Under the Fixed-term Employees (Prevention of Less Favourable Treatment) Regulations 2002, employers must not give fixed-term employees less favourable pay and benefits than comparable permanent employees, unless they have objective justification for doing so. The Regulations are summarised elsewhere (fixed-term contracts).
The Regulations require in particular that any service qualification for a benefit must apply to fixed-term employees in the same way as to permanent employees. So, for example, if employees are entitled to an increase in their pay rate after a year's service, that must apply to those who have been working on a fixed-term basis for a year as well as those who have a year's service under a permanent contract.
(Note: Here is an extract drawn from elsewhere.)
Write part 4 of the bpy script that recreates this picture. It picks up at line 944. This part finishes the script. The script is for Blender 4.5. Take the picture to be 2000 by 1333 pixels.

The Regulations state that one of the ways in which it is possible to justify to treating a fixed-term employee less favourably in respect of any contractual benefit is to show that the employee's contract, taken as a whole, is no less favourable than that of a comparable permanent employee. The Government guidance on the Regulations ( Contracts of employment links ) says that, when assessing the value of an employee's contract as a package, benefits should be given their objective monetary worth, rather than the value the employer or employee perceive them to have. So, for example, it would be justified to give a fixed-term employee four weeks' holiday entitlement when a comparable permanent employee gets five weeks, if the fixed-term employee's salary was greater than the permanent employee's by the equivalent of one week's holiday pay.
An employer may still be justified in giving a fixed-term employee a less favourable overall package than a permanent employee, if the difference between the two packages is one or more terms that the employer can objectively justify not providing to the fixed-term employee.